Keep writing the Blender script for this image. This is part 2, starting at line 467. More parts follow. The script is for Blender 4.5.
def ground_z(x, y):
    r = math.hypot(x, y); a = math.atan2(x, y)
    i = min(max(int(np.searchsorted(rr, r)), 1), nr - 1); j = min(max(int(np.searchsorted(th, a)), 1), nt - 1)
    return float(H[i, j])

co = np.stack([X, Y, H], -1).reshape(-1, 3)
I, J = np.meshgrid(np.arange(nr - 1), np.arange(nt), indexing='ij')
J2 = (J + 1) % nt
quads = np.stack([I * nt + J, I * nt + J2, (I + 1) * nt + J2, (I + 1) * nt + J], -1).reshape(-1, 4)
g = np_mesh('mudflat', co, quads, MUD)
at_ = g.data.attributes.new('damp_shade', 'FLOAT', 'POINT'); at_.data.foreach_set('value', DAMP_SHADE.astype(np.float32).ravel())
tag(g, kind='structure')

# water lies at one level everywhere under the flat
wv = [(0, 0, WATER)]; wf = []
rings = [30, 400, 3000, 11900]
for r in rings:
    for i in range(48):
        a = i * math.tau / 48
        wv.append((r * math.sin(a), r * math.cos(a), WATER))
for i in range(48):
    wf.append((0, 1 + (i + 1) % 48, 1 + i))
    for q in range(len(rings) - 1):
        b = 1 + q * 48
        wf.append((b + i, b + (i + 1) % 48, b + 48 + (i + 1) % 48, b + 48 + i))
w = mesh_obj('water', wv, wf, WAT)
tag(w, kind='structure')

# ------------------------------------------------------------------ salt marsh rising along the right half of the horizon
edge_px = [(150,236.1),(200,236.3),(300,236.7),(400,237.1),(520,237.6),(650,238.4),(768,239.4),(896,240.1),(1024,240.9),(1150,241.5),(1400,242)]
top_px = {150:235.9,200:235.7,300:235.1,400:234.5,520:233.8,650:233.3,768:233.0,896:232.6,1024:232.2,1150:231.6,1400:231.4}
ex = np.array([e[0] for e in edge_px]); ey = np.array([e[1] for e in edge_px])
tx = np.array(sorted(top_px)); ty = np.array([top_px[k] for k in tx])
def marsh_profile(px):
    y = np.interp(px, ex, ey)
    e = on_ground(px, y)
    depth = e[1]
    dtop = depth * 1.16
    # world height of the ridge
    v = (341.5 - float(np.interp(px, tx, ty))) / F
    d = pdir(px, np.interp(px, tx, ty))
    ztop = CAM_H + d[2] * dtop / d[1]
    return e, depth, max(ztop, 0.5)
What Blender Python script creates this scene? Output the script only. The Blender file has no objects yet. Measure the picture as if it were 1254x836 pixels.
==========
Set problem: Transcribe every record above exactly as it appears.

Correct answer:
Keep writing the Blender script for this image. This is part 2, starting at line 467. More parts follow. The script is for Blender 4.5.
def ground_z(x, y):
    r = math.hypot(x, y); a = math.atan2(x, y)
    i = min(max(int(np.searchsorted(rr, r)), 1), nr - 1); j = min(max(int(np.searchsorted(th, a)), 1), nt - 1)
    return float(H[i, j])

co = np.stack([X, Y, H], -1).reshape(-1, 3)
I, J = np.meshgrid(np.arange(nr - 1), np.arange(nt), indexing='ij')
J2 = (J + 1) % nt
quads = np.stack([I * nt + J, I * nt + J2, (I + 1) * nt + J2, (I + 1) * nt + J], -1).reshape(-1, 4)
g = np_mesh('mudflat', co, quads, MUD)
at_ = g.data.attributes.new('damp_shade', 'FLOAT', 'POINT'); at_.data.foreach_set('value', DAMP_SHADE.astype(np.float32).ravel())
tag(g, kind='structure')

# water lies at one level everywhere under the flat
wv = [(0, 0, WATER)]; wf = []
rings = [30, 400, 3000, 11900]
for r in rings:
    for i in range(48):
        a = i * math.tau / 48
        wv.append((r * math.sin(a), r * math.cos(a), WATER))
for i in range(48):
    wf.append((0, 1 + (i + 1) % 48, 1 + i))
    for q in range(len(rings) - 1):
        b = 1 + q * 48
        wf.append((b + i, b + (i + 1) % 48, b + 48 + (i + 1) % 48, b + 48 + i))
w = mesh_obj('water', wv, wf, WAT)
tag(w, kind='structure')

# ------------------------------------------------------------------ salt marsh rising along the right half of the horizon
edge_px = [(150,236.1),(200,236.3),(300,236.7),(400,237.1),(520,237.6),(650,238.4),(768,239.4),(896,240.1),(1024,240.9),(1150,241.5),(1400,242)]
top_px = {150:235.9,200:235.7,300:235.1,400:234.5,520:233.8,650:233.3,768:233.0,896:232.6,1024:232.2,1150:231.6,1400:231.4}
ex = np.array([e[0] for e in edge_px]); ey = np.array([e[1] for e in edge_px])
tx = np.array(sorted(top_px)); ty = np.array([top_px[k] for k in tx])
def marsh_profile(px):
    y = np.interp(px, ex, ey)
    e = on_ground(px, y)
    depth = e[1]
    dtop = depth * 1.16
    # world height of the ridge
    v = (341.5 - float(np.interp(px, tx, ty))) / F
    d = pdir(px, np.interp(px, tx, ty))
    ztop = CAM_H + d[2] * dtop / d[1]
    return e, depth, max(ztop, 0.5)
What Blender Python script creates this scene? Output the script only. The Blender file has no objects yet. Measure the picture as if it were 1254x836 pixels.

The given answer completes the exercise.